Dominion Energy (D) — a Top Pick for conservative investors — raised the mid-point of projected 2022 earnings, after reporting Q3 at the top end of its guidance range, notes Roger Conrad, utility sector expert and editor of Conrad's Utility Investor.

However, the announcement of a “top to bottom” strategic review of the business and withdrawal of long-term earnings guidance understandably spooked investors.

Memories of the abrupt 2020 sale of its midstream energy business and one-third reduction in the dividend are still fresh. And the result was a mass shift of Wall Street recommendations from buy to hold, with the share price plunging by more than -20 percent year to date, including dividends paid.

In this case, however, the most likely outcome is asset sales that actually unlock shareholder value.

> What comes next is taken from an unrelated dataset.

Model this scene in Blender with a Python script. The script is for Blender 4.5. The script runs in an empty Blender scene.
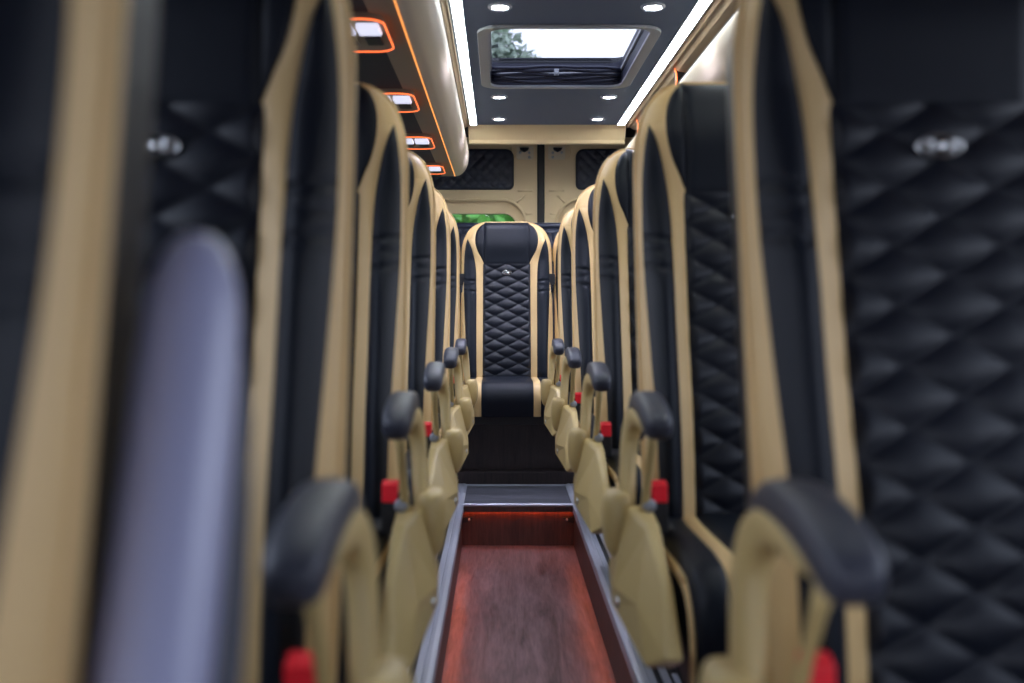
import bpy, bmesh, math, random
from mathutils import Vector, Matrix
random.seed(7)
PI = math.pi
sc = bpy.context.scene
COL = sc.collection
CH = 0.83            # eye height above the raised floor

# ------------------------------------------------------------------ materials
def mat(name, color, rough=0.5, metal=0.0, spec=0.5, bump=0.0, bscale=300.0, coat=0.0, coatr=0.2, vary=0.0, vscale=3.0):
    m = bpy.data.materials.new(name); m.use_nodes = True
    nt = m.node_tree; b = nt.nodes['Principled BSDF']
    b.inputs['Base Color'].default_value = (*color, 1)
    b.inputs['Roughness'].default_value = rough
    b.inputs['Metallic'].default_value = metal
    b.inputs['Specular IOR Level'].default_value = spec
    b.inputs['Coat Weight'].default_value = coat
    b.inputs['Coat Roughness'].default_value = coatr
    tc = nt.nodes.new('ShaderNodeTexCoord')
    if bump > 0:
        n = nt.nodes.new('ShaderNodeTexNoise'); n.inputs['Scale'].default_value = bscale; n.inputs['Detail'].default_value = 4
        bp = nt.nodes.new('ShaderNodeBump'); bp.inputs['Strength'].default_value = bump; bp.inputs['Distance'].default_value = 0.002
        nt.links.new(tc.outputs['Object'], n.inputs['Vector'])
        nt.links.new(n.outputs['Fac'], bp.inputs['Height']); nt.links.new(bp.outputs['Normal'], b.inputs['Normal'])
    if vary > 0:
        n2 = nt.nodes.new('ShaderNodeTexNoise'); n2.inputs['Scale'].default_value = vscale; n2.inputs['Detail'].default_value = 5
        nt.links.new(tc.outputs['Object'], n2.inputs['Vector'])
        mx = nt.nodes.new('ShaderNodeMix'); mx.data_type = 'RGBA'
        mx.inputs[6].default_value = (*[c * (1 - vary) for c in color], 1)
        mx.inputs[7].default_value = (*[min(1, c * (1 + vary)) for c in color], 1)
        nt.links.new(n2.outputs['Fac'], mx.inputs[0]); nt.links.new(mx.outputs[2], b.inputs['Base Color'])
    return m

def emis(name, color, strength):
    m = bpy.data.materials.new(name); m.use_nodes = True
    nt = m.node_tree; b = nt.nodes['Principled BSDF']
    b.inputs['Base Color'].default_value = (*color, 1)
    b.inputs['Emission Color'].default_value = (*color, 1)
    b.inputs['Emission Strength'].default_value = strength
    return m

def wood(name, dark, light, rough, scale=1.0, along='Y'):
    m = bpy.data.materials.new(name); m.use_nodes = True
    nt = m.node_tree; b = nt.nodes['Principled BSDF']
    tc = nt.nodes.new('ShaderNodeTexCoord'); mp = nt.nodes.new('ShaderNodeMapping')
    s = {'X': (1.5, 16, 16), 'Y': (16, 1.5, 16), 'Z': (16, 16, 1.5)}[along]
    mp.inputs['Scale'].default_value = [v * scale for v in s]
    nt.links.new(tc.outputs['Object'], mp.inputs['Vector'])
    n = nt.nodes.new('ShaderNodeTexNoise'); n.inputs['Scale'].default_value = 1.3; n.inputs['Detail'].default_value = 8
    n.inputs['Roughness'].default_value = 0.65; n.inputs['Distortion'].default_value = 1.6
    nt.links.new(mp.outputs['Vector'], n.inputs['Vector'])
    n2 = nt.nodes.new('ShaderNodeTexNoise'); n2.inputs['Scale'].default_value = 9; n2.inputs['Detail'].default_value = 6
    nt.links.new(mp.outputs['Vector'], n2.inputs['Vector'])
    ad = nt.nodes.new('ShaderNodeMath'); ad.operation = 'MULTIPLY_ADD'; ad.inputs[1].default_value = 0.45
    nt.links.new(n2.outputs['Fac'], ad.inputs[0]); nt.links.new(n.outputs['Fac'], ad.inputs[2])
    cr = nt.nodes.new('ShaderNodeValToRGB')
    cr.color_ramp.elements[0].position = 0.5; cr.color_ramp.elements[0].color = (*dark, 1)
    cr.color_ramp.elements[1].position = 0.95; cr.color_ramp.elements[1].color = (*light, 1)
    nt.links.new(ad.outputs[0], cr.inputs[0]); nt.links.new(cr.outputs[0], b.inputs['Base Color'])
    bp = nt.nodes.new('ShaderNodeBump'); bp.inputs['Strength'].default_value = 0.25; bp.inputs['Distance'].default_value = 0.001
    nt.links.new(ad.outputs[0], bp.inputs['Height']); nt.links.new(bp.outputs['Normal'], b.inputs['Normal'])
    b.inputs['Roughness'].default_value = rough
    return m

def glass(name, tint, gloss=0.08):
    m = bpy.data.materials.new(name); m.use_nodes = True
    nt = m.node_tree; nt.nodes.clear()
    o = nt.nodes.new('ShaderNodeOutputMaterial'); t = nt.nodes.new('ShaderNodeBsdfTransparent'); g = nt.nodes.new('ShaderNodeBsdfGlossy')
    t.inputs[0].default_value = (*tint, 1); g.inputs['Roughness'].default_value = 0.02
    lw = nt.nodes.new('ShaderNodeLayerWeight'); lw.inputs['Blend'].default_value = 0.5
    pw = nt.nodes.new('ShaderNodeMath'); pw.operation = 'POWER'; pw.inputs[1].default_value = 5
    ma = nt.nodes.new('ShaderNodeMath'); ma.operation = 'MULTIPLY_ADD'; ma.inputs[1].default_value = 0.6; ma.inputs[2].default_value = gloss * .5
    nt.links.new(lw.outputs['Facing'], pw.inputs[0]); nt.links.new(pw.outputs[0], ma.inputs[0])
    mx = nt.nodes.new('ShaderNodeMixShader')
    nt.links.new(ma.outputs[0], mx.inputs[0]); nt.links.new(t.outputs[0], mx.inputs[1]); nt.links.new(g.outputs[0], mx.inputs[2])
    nt.links.new(mx.outputs[0], o.inputs[0])
    return m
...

The three most likely candidates are Dominion’s remaining 50 percent stake in the Cove Point LNG export terminal in Maryland, the unregulated Millstone nuclear plant in Connecticut and the renewable natural gas development assets.

All have gained considerable M&A value because of rising natural gas priced. So selling proceeds should enable considerable reduction of debt. But together they account for less than 10 percent of Dominion’s earnings, meaning dividends will remain comfortably funded, even before interest cost savings from debt reduction and rate base growth from elevated utility CAPEX.

Dominion will also need to win Virginia regulators’ approval for a settlement agreement regarding costs of its 2.6 gigawatt offshore wind project. The key signatory of that deal is Attorney General Jason Miyares, odds on favorite to be the Republican nominee for governor in 2025.

Rising interest rates and supply chain pressures are increasing offshore wind costs. The Attorney General has been a skeptic of the project, so this agreement should greatly reduce political risks. And Dominion expects to have locked in more than 90 percent of project costs by early next year.

I don’t expect the stock make much headway until the company resets its long-term earnings growth guidance, not likely before Q4 earnings in early February. But the discounted valuation and yield of just under 5 percent are pricing in very low expectations that won’t be hard to beat. Buy at $65 or less.